Extract each line containing the string "scene".

*Material provided:*
......
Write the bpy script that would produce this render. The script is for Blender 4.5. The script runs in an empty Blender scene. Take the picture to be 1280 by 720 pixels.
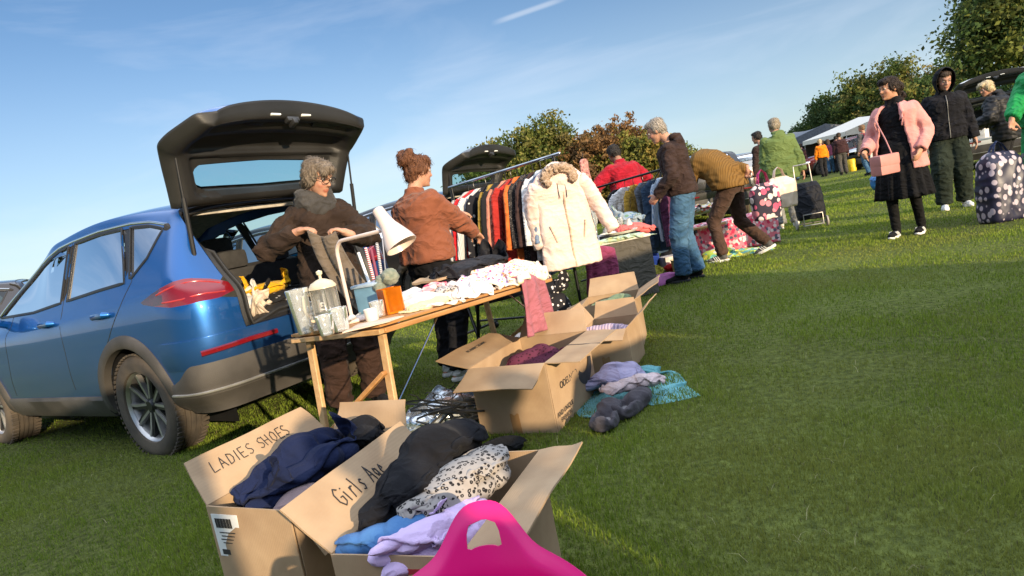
import bpy, bmesh, math, random
import numpy as np
from mathutils import Vector, Matrix, Quaternion, noise
from mathutils.bvhtree import BVHTree
random.seed(7)
RNG = np.random.default_rng(11)
PI = math.pi
SC = bpy.context.scene
COL = SC.collection
V = Vector

# ---------------------------------------------------------------- camera
FPX = 800.0
CH = 1.06
ROLL = math.radians(11.2)
TILT = math.atan(90 / FPX)
cr_, sr_ = math.cos(ROLL), math.sin(ROLL)
ct_, st_ = math.cos(TILT), math.sin(TILT)
cam = bpy.data.objects.new('camera', bpy.data.cameras.new('camera'))
COL.objects.link(cam)
Wu, Wp, Fw = V((1, 0, 0)), V((0, st_, ct_)), V((0, ct_, -st_))
ci = Wu * cr_ - Wp * sr_
cj = Wu * sr_ + Wp * cr_
mm = Matrix.Identity(4)
for r in range(3):
    mm[r][0] = ci[r]; mm[r][1] = cj[r]; mm[r][2] = -Fw[r]
mm[2][3] = CH
cam.matrix_world = mm
cam.data.sensor_width = 36
cam.data.lens = 36 * FPX / 1280
cam.data.clip_start = 0.05
cam.data.clip_end = 2000
SC.camera = cam

def ray(px, py):
    a = (px - 640) / FPX; b = -(py - 360) / FPX
    u = cr_ * a + sr_ * b; w = -sr_ * a + cr_ * b
    return V((u, ct_ + w * st_, -st_ + w * ct_))
def G(px, py, z=0.0):
    d = ray(px, py); t = (z - CH) / d.z
    return V((d.x * t, d.y * t, z))
def D(px, py, Y):
    d = ray(px, py); t = Y / d.y
    return V((d.x * t, Y, CH + d.z * t))

# ---------------------------------------------------------------- materials
def nodes_of(m):
    m.use_nodes = True
    nt = m.node_tree; nt.nodes.clear()
    return nt, nt.nodes, nt.links
def rgb(c): return (c[0], c[1], c[2], 1)
_mats = {}
def mat(name, c, rough=.6, metal=0., c2=None, scale=8., bump=0., bscale=None, coat=0., sheen=0., spec=.5, subsurf=0., stretch=(1, 1, 1), detail=4., contrast=.25, emit=None):
    """principled with noise colour variation and noise bump in object space"""
    if name in _mats: return _mats[name]
    m = bpy.data.materials.new(name); _mats[name] = m
    nt, N, L = nodes_of(m)
    out = N.new('ShaderNodeOutputMaterial'); p = N.new('ShaderNodeBsdfPrincipled')
    L.new(p.outputs[0], out.inputs[0])
    p.inputs['Roughness'].default_value = rough
    p.inputs['Metallic'].default_value = metal
    p.inputs['Coat Weight'].default_value = coat
    p.inputs['Coat Roughness'].default_value = .04
    p.inputs['Sheen Weight'].default_value = sheen
    p.inputs['Specular IOR Level'].default_value = spec
    if subsurf:
        p.inputs['Subsurface Weight'].default_value = subsurf
        p.inputs['Subsurface Scale'].default_value = .01
    tc = N.new('ShaderNodeTexCoord'); mp = N.new('ShaderNodeMapping')
    mp.inputs['Scale'].default_value = stretch
    L.new(tc.outputs['Object'], mp.inputs[0])
    nz = N.new('ShaderNodeTexNoise'); nz.inputs['Scale'].default_value = scale; nz.inputs['Detail'].default_value = detail
    L.new(mp.outputs[0], nz.inputs['Vector'])
    if c2 is None:
        c2 = tuple(min(1, x * (1 + contrast)) for x in c); c1 = tuple(x * (1 - contrast) for x in c)
    else: c1 = c
    rp = N.new('ShaderNodeValToRGB')
    rp.color_ramp.elements[0].position = .32; rp.color_ramp.elements[0].color = rgb(c1)
    rp.color_ramp.elements[1].position = .68; rp.color_ramp.elements[1].color = rgb(c2)
    L.new(nz.outputs['Fac'], rp.inputs[0]); L.new(rp.outputs[0], p.inputs['Base Color'])
    if bump:
        nb = N.new('ShaderNodeTexNoise'); nb.inputs['Scale'].default_value = bscale or scale * 6; nb.inputs['Detail'].default_value = 3
        L.new(mp.outputs[0], nb.inputs['Vector'])
        b = N.new('ShaderNodeBump'); b.inputs['Strength'].default_value = bump; b.inputs['Distance'].default_value = .01
        L.new(nb.outputs['Fac'], b.inputs['Height']); L.new(b.outputs[0], p.inputs['Normal'])
    if emit:
        p.inputs['Emission Color'].default_value = rgb(emit[:3]); p.inputs['Emission Strength'].default_value = emit[3]
    return m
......
*Complete answer:*
Write the bpy script that would produce this render. The script is for Blender 4.5. The script runs in an empty Blender scene. Take the picture to be 1280 by 720 pixels.
SC = bpy.context.scene